-- begin DATA SHOWN --
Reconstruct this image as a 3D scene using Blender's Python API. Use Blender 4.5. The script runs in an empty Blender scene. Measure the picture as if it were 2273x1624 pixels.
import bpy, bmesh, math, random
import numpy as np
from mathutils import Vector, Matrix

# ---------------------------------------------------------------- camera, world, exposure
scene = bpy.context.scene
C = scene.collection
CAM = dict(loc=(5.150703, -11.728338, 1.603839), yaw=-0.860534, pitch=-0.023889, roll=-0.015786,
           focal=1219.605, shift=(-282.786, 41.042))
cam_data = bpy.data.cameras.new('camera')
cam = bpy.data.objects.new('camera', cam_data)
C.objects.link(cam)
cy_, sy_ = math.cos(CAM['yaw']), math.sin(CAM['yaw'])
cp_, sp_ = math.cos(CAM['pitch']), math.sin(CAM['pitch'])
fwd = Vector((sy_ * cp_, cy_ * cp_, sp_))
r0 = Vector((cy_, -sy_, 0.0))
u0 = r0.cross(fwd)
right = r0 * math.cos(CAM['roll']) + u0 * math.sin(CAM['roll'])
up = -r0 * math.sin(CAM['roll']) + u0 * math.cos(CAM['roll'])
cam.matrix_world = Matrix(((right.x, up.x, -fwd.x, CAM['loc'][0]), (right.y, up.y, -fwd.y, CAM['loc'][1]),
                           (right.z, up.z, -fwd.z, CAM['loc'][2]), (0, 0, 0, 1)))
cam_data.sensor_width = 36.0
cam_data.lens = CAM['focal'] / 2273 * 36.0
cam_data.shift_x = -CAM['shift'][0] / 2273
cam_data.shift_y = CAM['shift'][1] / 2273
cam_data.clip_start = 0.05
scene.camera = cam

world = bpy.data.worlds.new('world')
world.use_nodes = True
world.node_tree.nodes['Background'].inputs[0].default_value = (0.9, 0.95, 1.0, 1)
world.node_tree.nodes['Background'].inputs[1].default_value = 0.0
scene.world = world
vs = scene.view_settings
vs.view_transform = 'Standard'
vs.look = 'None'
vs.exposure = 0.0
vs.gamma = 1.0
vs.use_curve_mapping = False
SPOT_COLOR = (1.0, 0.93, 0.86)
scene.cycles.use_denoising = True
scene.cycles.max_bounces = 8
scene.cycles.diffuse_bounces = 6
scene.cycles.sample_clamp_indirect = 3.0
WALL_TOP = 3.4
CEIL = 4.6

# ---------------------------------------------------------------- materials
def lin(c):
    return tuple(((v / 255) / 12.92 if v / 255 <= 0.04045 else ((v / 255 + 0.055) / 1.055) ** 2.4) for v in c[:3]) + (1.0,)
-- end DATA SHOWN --
- _WHAT IS REQUIRED_:
Extract the full listing above without altering anything.

- _RESULT FOR THIS TASK_:
Reconstruct this image as a 3D scene using Blender's Python API. Use Blender 4.5. The script runs in an empty Blender scene. Measure the picture as if it were 2273x1624 pixels.
import bpy, bmesh, math, random
import numpy as np
from mathutils import Vector, Matrix

# ---------------------------------------------------------------- camera, world, exposure
scene = bpy.context.scene
C = scene.collection
CAM = dict(loc=(5.150703, -11.728338, 1.603839), yaw=-0.860534, pitch=-0.023889, roll=-0.015786,
           focal=1219.605, shift=(-282.786, 41.042))
cam_data = bpy.data.cameras.new('camera')
cam = bpy.data.objects.new('camera', cam_data)
C.objects.link(cam)
cy_, sy_ = math.cos(CAM['yaw']), math.sin(CAM['yaw'])
cp_, sp_ = math.cos(CAM['pitch']), math.sin(CAM['pitch'])
fwd = Vector((sy_ * cp_, cy_ * cp_, sp_))
r0 = Vector((cy_, -sy_, 0.0))
u0 = r0.cross(fwd)
right = r0 * math.cos(CAM['roll']) + u0 * math.sin(CAM['roll'])
up = -r0 * math.sin(CAM['roll']) + u0 * math.cos(CAM['roll'])
cam.matrix_world = Matrix(((right.x, up.x, -fwd.x, CAM['loc'][0]), (right.y, up.y, -fwd.y, CAM['loc'][1]),
                           (right.z, up.z, -fwd.z, CAM['loc'][2]), (0, 0, 0, 1)))
cam_data.sensor_width = 36.0
cam_data.lens = CAM['focal'] / 2273 * 36.0
cam_data.shift_x = -CAM['shift'][0] / 2273
cam_data.shift_y = CAM['shift'][1] / 2273
cam_data.clip_start = 0.05
scene.camera = cam

world = bpy.data.worlds.new('world')
world.use_nodes = True
world.node_tree.nodes['Background'].inputs[0].default_value = (0.9, 0.95, 1.0, 1)
world.node_tree.nodes['Background'].inputs[1].default_value = 0.0
scene.world = world
vs = scene.view_settings
vs.view_transform = 'Standard'
vs.look = 'None'
vs.exposure = 0.0
vs.gamma = 1.0
vs.use_curve_mapping = False
SPOT_COLOR = (1.0, 0.93, 0.86)
scene.cycles.use_denoising = True
scene.cycles.max_bounces = 8
scene.cycles.diffuse_bounces = 6
scene.cycles.sample_clamp_indirect = 3.0
WALL_TOP = 3.4
CEIL = 4.6

# ---------------------------------------------------------------- materials
def lin(c):
    return tuple(((v / 255) / 12.92 if v / 255 <= 0.04045 else ((v / 255 + 0.055) / 1.055) ** 2.4) for v in c[:3]) + (1.0,)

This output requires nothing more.